Transcribe the whole listing without a single picture.

□ □ □ □

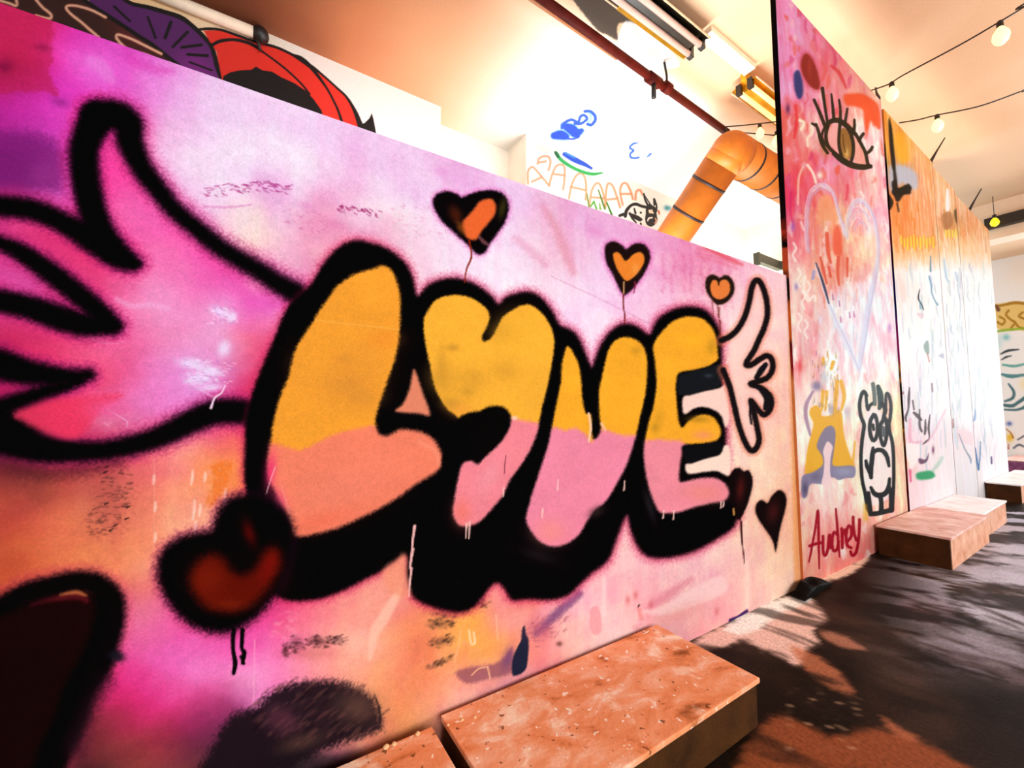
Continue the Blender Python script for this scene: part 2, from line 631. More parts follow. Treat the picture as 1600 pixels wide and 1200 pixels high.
for pts in ([(866, 212, 5), (876, 211, 7), (884, 213, 5)], [(880, 196, 3.5), (893, 202, 7.5), (900, 208, 6.5), (909, 204, 3)]):
    cp_.stroke(pts, LB, 1.2, 0.9, grow=1.8)
    cp_.stroke(pts, (24, 66, 190), 0.8)
cp_.stroke([(878, 200), (882, 192), (893, 187), (903, 191), (907, 182), (913, 180), (917, 186), (908, 193), (898, 193)], BL, 0.7, r=2.3)
cp_.stroke([(914, 174), (922, 174), (929, 180), (930, 188), (924, 195), (918, 194)], BL, 0.7, r=2.6)
cp_.stroke([(921, 177), (924, 184), (919, 191)], LB, 0.8, 0.8, r=1.8)
cp_.stroke([(905, 214), (897, 217), (888, 217)], (40, 70, 190), 0.7, r=1.5)
cp_.stroke([(996, 223), (989, 225), (984, 231), (990, 235), (985, 240), (986, 246), (993, 247), (998, 246)], (40, 92, 214), 0.6, r=1.7)
cp_.stroke([(1012, 245), (1017, 240)], (60, 110, 220), 0.6, r=1.7)
cp_.stroke([(994, 223), (1003, 221), (1012, 226), (1017, 235)], (200, 204, 212), 0.6, 0.7, r=0.8)
cp_.stroke([(1000, 248), (1008, 249), (1013, 245)], (210, 212, 220), 0.6, 0.7, r=0.8)
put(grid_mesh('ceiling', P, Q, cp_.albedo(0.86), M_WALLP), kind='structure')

# back wall, three stretches
ZT = HC
xs = np.concatenate([np.arange(-4.0, -2.5, 0.2), span(-2.5, Y1 * 0.62 + 0.4, 0.007), span(Y1 * 0.62 + 0.45, Y1, 0.1)])
zs = np.concatenate([np.arange(0, 3.9, 0.3), span(3.95, ZT, 0.0062)])
P, Q, A, B = lattice([(xs, zs)], xwall(XB))
bp_ = Paint(P, (A, B))
bp_.c[:] = (252, 244, 236)
bp_.field([(100, 0, (250, 205, 150)), (280, 20, (250, 212, 160)), (350, 45, (250, 222, 190)), (420, 60, (252, 240, 224)), (520, 120, (253, 246, 240)), (620, 200, (253, 250, 246)), (690, 200, (253, 250, 246))], 60)
BR, PU, BK, RD = (58, 26, 20), (92, 34, 104), (14, 8, 8), (236, 48, 34)
bp_.poly([(-60, -80), (60, -60), (125, -5), (150, 13), (180, 32), (210, 52), (238, 70), (262, 90), (300, 160), (-60, 160)], BR, 1.2, smooth=False)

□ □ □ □

COMPLETED TASK =
Continue the Blender Python script for this scene: part 2, from line 631. More parts follow. Treat the picture as 1600 pixels wide and 1200 pixels high.
for pts in ([(866, 212, 5), (876, 211, 7), (884, 213, 5)], [(880, 196, 3.5), (893, 202, 7.5), (900, 208, 6.5), (909, 204, 3)]):
    cp_.stroke(pts, LB, 1.2, 0.9, grow=1.8)
    cp_.stroke(pts, (24, 66, 190), 0.8)
cp_.stroke([(878, 200), (882, 192), (893, 187), (903, 191), (907, 182), (913, 180), (917, 186), (908, 193), (898, 193)], BL, 0.7, r=2.3)
cp_.stroke([(914, 174), (922, 174), (929, 180), (930, 188), (924, 195), (918, 194)], BL, 0.7, r=2.6)
cp_.stroke([(921, 177), (924, 184), (919, 191)], LB, 0.8, 0.8, r=1.8)
cp_.stroke([(905, 214), (897, 217), (888, 217)], (40, 70, 190), 0.7, r=1.5)
cp_.stroke([(996, 223), (989, 225), (984, 231), (990, 235), (985, 240), (986, 246), (993, 247), (998, 246)], (40, 92, 214), 0.6, r=1.7)
cp_.stroke([(1012, 245), (1017, 240)], (60, 110, 220), 0.6, r=1.7)
cp_.stroke([(994, 223), (1003, 221), (1012, 226), (1017, 235)], (200, 204, 212), 0.6, 0.7, r=0.8)
cp_.stroke([(1000, 248), (1008, 249), (1013, 245)], (210, 212, 220), 0.6, 0.7, r=0.8)
put(grid_mesh('ceiling', P, Q, cp_.albedo(0.86), M_WALLP), kind='structure')

# back wall, three stretches
ZT = HC
xs = np.concatenate([np.arange(-4.0, -2.5, 0.2), span(-2.5, Y1 * 0.62 + 0.4, 0.007), span(Y1 * 0.62 + 0.45, Y1, 0.1)])
zs = np.concatenate([np.arange(0, 3.9, 0.3), span(3.95, ZT, 0.0062)])
P, Q, A, B = lattice([(xs, zs)], xwall(XB))
bp_ = Paint(P, (A, B))
bp_.c[:] = (252, 244, 236)
bp_.field([(100, 0, (250, 205, 150)), (280, 20, (250, 212, 160)), (350, 45, (250, 222, 190)), (420, 60, (252, 240, 224)), (520, 120, (253, 246, 240)), (620, 200, (253, 250, 246)), (690, 200, (253, 250, 246))], 60)
BR, PU, BK, RD = (58, 26, 20), (92, 34, 104), (14, 8, 8), (236, 48, 34)
bp_.poly([(-60, -80), (60, -60), (125, -5), (150, 13), (180, 32), (210, 52), (238, 70), (262, 90), (300, 160), (-60, 160)], BR, 1.2, smooth=False)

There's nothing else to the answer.